LOREEN GILBERT: Well, all of those things are important. So, you know, like I said, that we're not going into recession, that's key. We the Fed made it clear last week. There's still three rate cuts on the table for this year.

And so our expectation is that's probably June, September, and December. And you have one member who's saying, yeah, we're going to hold. And, of course, the Fed's job is to talk tough until they actually make a move.

But our expectation is we are going to see those three rate cuts, this year two rate cuts next year, three rate cuts the year after that. So the trend is our friend. And the trend is lower rates. And that's very good for stocks and it's very good for bonds. So all the way around, it's good for both.

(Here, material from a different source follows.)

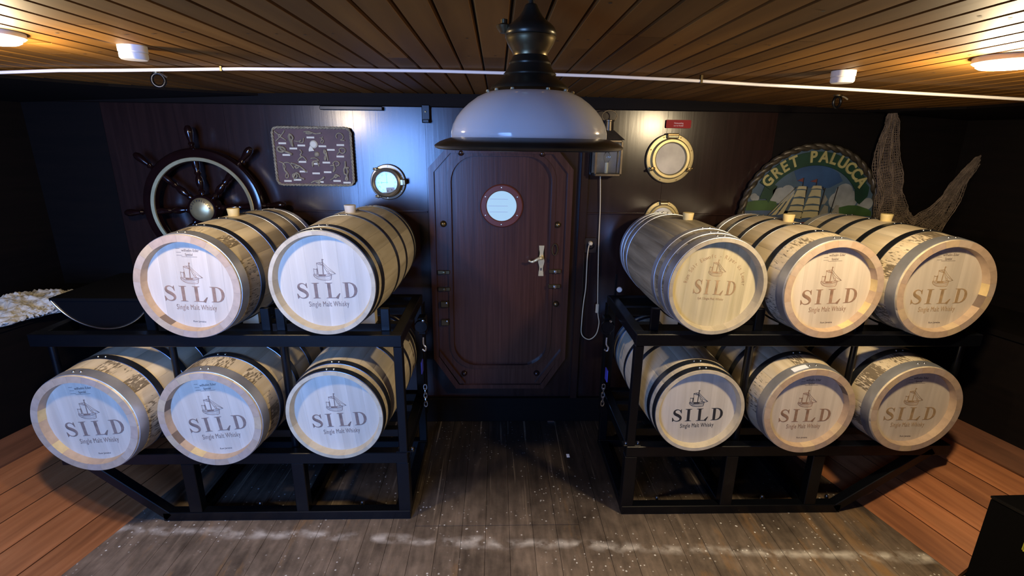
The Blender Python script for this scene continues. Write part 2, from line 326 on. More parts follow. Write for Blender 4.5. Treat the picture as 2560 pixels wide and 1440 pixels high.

AKIKO FUJITA: Loreen, we have seen this rally broadening out beyond the mega cap stocks that really led the gains at least in Q1. As you think about where this can go, what are you buying into right now?

LOREEN GILBERT: Well, you're right. We needed a broadening out of the market. And last year, the market was very narrow. The Magnificent Seven really took over the whole market.

And so now, we're looking at small caps, which we have said for quite a while was an area of opportunity with valuations. And we definitely like the small cap market. As rates come down, that is a positive catalyst for small caps. It's easier for them to get financing.

So we definitely like that. We also like some areas of international but I'll say we've been very underweight international. We just got news that the UK has been in a recession.

And I think that when we get revisions for the rest of Europe, we're going to see many European countries also in that same situation of having been in a recession. So we've been staying away from that more so we like now Japan with it being shareholder friendly now versus stakeholder friendly. And so I think there are some definite opportunities when we look at valuations there in Japan.

And now, deflationary fears coming off the table. So that's an area that we like.

JOSH LIPTON: Loreen, final question, your advice for fixed income investors listening right now. What would be your guidance there?

LOREEN GILBERT: So our guidance would be not to really stretch for yield because those spreads are tight. And so we're not going out to the high yield. But we see just within investment grade opportunities in treasuries, the 10-year, we think is an opportunity right where we are right now to not only get coupon, but also some capital appreciation this year. That would land us probably around 6% for the year. So we like that. And then investment grade corporates.